Wednesday, December 31, 2008
The pause before the scones

Tuesday, December 30, 2008
To be outraged and confused
And do you want to read about my December knitting projects? Because you can check them out here. Heather Mallick's wonderful New Years Resolutions. I thought Tabatha Southey's column was funny ('I couldn't help but wonder if I should take a page from her book. But then I thought, "Heavens no, it's a Maeve Binchy novel and it's absolutely drenched in mint cocoa"'), but the commenters were outraged and confused. (Why are these people never embarrassed when they fail to get a joke?

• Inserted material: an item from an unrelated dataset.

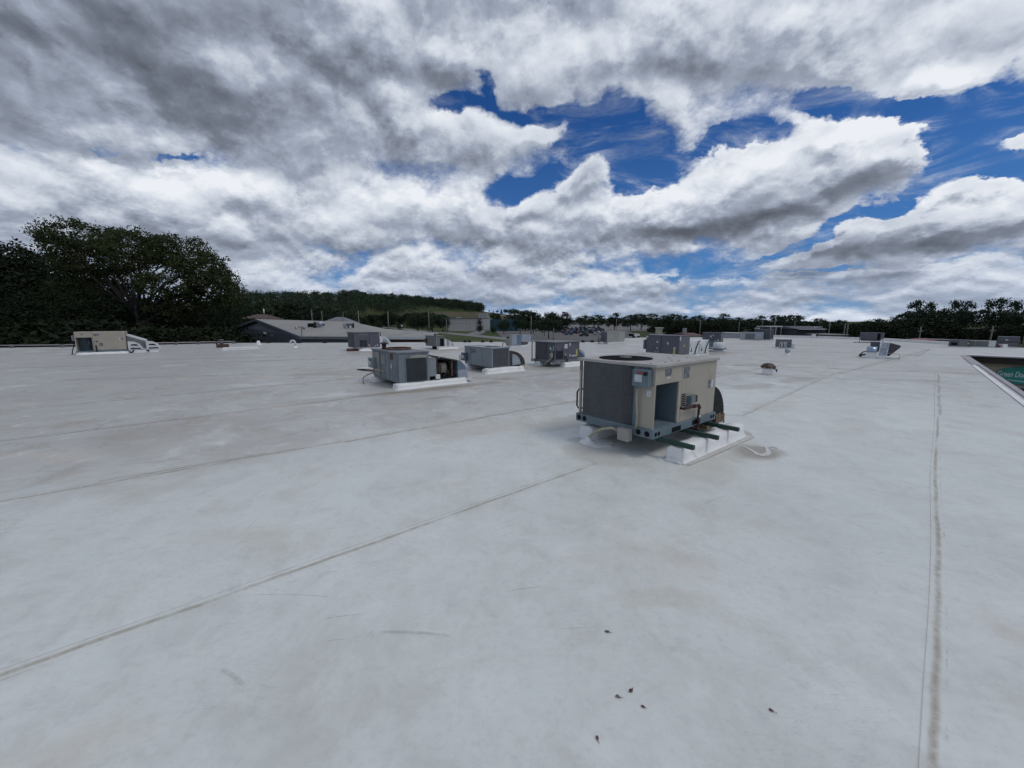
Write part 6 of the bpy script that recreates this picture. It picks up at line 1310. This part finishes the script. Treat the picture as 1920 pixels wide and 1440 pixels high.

I would be, and I don't even post my ignorance on national forums). Sandra Martin's "Confessions of an Obituarist" was splendid. Vital context was acquired from LRB pieces "A Chance to Join the World: A Future for Abkhazia", and "Lessons in Zimbabwe".
Christmas update
I received a Slanket for Christmas, after years and years of longing, and so I will never have to suffer the agony of cold arms again while reading. It really is the most remarkable bookish accessory, the only problem being that whenever it's on me I very soon find myself falling asleep. But it did keep me snug as I make my way through my Christmas books. Already did the trick with Lush Life, and I'm sure there'll be more of the same as I read Great Expectations: Twenty-Four True Stories About Childbirth. I also received Inside the Slidy Diner by Laurel Snyder and Jaime Zollars for me and my yet-born babe, and I bought the baby Night Cars, which I think it really liked. Our beloved Smiths gave us each a book by Todd Parr-- The Mommy Book and The Daddy Book. (We now wonder if it might be safe to be prepared, knowing where this kid comes from, and buy it an early copy of Parr's It's Okay to be Different). Oh, and we also got us a copy of Pulpy and Midge in our house via a present for Stuart, which meant I was startled in bed the other night as we were reading by Stuart exclaiming in woebegone tones, "Oh no! Pulpy just fell on his potluck contribution!!"
Wednesday, December 24, 2008
Merry Christmas

Merry Christmas, and Happy Holidays from Pickle Me This. If you don't have any books on your tree, I'll cross my fingers you find some good ones under it.